THE AMITYVILLE HORROR
(R)
MOVIE: ** (out of 5)
BLU-RAY EXPERIENCE: *** (out of 5)
BY KEVIN CARR
WHAT IT’S ABOUT
After the success of “The Texas Chainsaw Massacre” remake, Michael Bay’s Platinum Dunes latched onto another horror movie property from the 1970s, remaking “The Amityville Horror.” This incarnation of the film stars Ryan Reynolds and Melissa George as the hopeful Lutz family who have just moved into a house in Amityville. However, the house is haunted by spirits, which may have caused the son of the former owner to kill his whole family one night. Over the course of several weeks, the Lutzes face paranormal activity and emotional stress, which threatens their well-being and their very lives.
WHAT I LIKED
While I’m a fan of horror movies, and I have a special affinity towards 70s horror, I was never a fan of the original “The Amityville Horror.” Still, I can respect that movie for the impact it had on popular culture. So the general story and the atmosphere this movie generates is pretty solid.
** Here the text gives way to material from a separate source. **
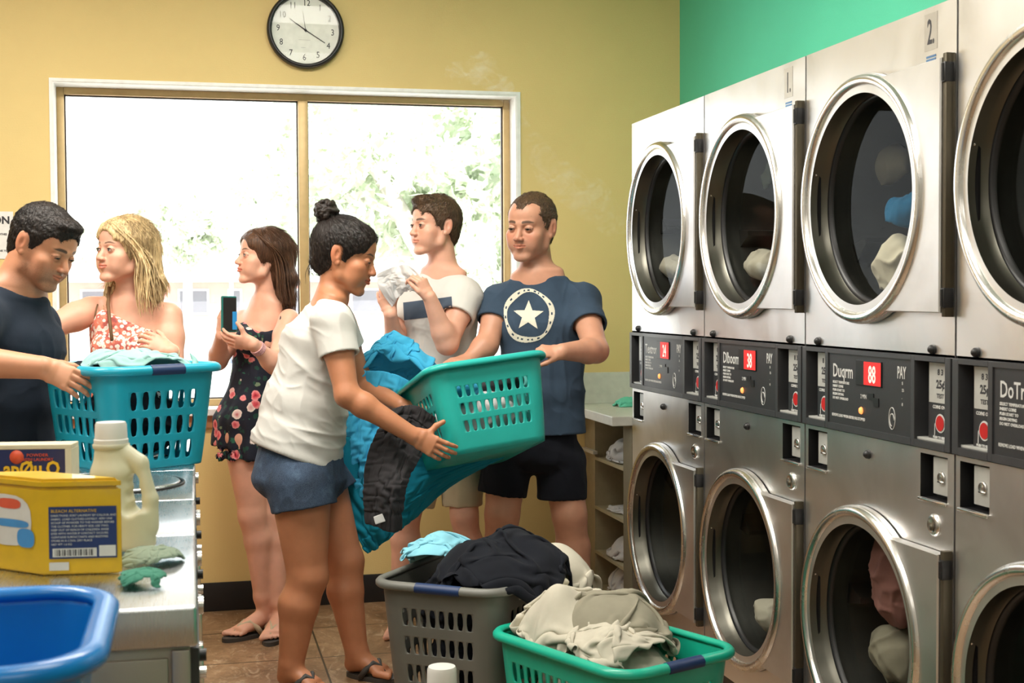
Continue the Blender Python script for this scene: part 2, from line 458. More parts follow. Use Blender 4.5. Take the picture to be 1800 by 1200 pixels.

The actors in this version do a fine job. Melissa George works well, but it’s Ryan Reynolds who carries the movie. He still is clinging to his comedic roots here, and that sometimes makes his line deliveries a little too humorous, but on the whole, he handles the dramatics well. Also, horror fans should get a kick out of seeing Chloe Moretz from “Kick-Ass” and “Let Me In” as the youngest of the Lutz children.
I appreciate what the filmmakers were trying with this film, even if they didn’t quite succeed.
WHAT I DIDN’T LIKE
For as short of a film as “The Amityville Horror” is (clocking in at a lean 89 minutes), it is needlessly convoluted. What made the original work was what they didn’t show rather than what they showed. This played into the realism of the film and the ability to fool the audience into thinking it was a true story.
In this remake, they show too much. Taking a nod from “The Grudge,” the director puts the ghosts right there in the frame with obvious digital manipulation. This makes the movie just another cheesy horror movie rather than being something truly scary.
There’s a randomness about the story, mostly with the slow degrading of George Lutz’s personality. While Reynolds manages the subtleties of the acting well, we just seem to jump from scene to scene without any real flow.
Finally, there was too much backstory crammed into the film, which explains too much and leaves the mystery behind. The film all but says what exactly is haunting the Amityville house, and the moment it does that, the magic is gone.
BLU-RAY FEATURES
The new Blu-ray includes only the feature film. It’s bundled with the DVD from its original 2005 release, including deleted scenes, a photo gallery, multi-angle on-set peeks, audio commentary with Reynolds and the producers, plus two featurettes: “Supernatural Homicide” about the original Defeo murders and “The Source of Evil” which is a basic making-of spot.
WHO’S GOING TO LIKE THIS MOVIE
Horror buffs who don’t remember the original or just looooooove Ryan Reynolds.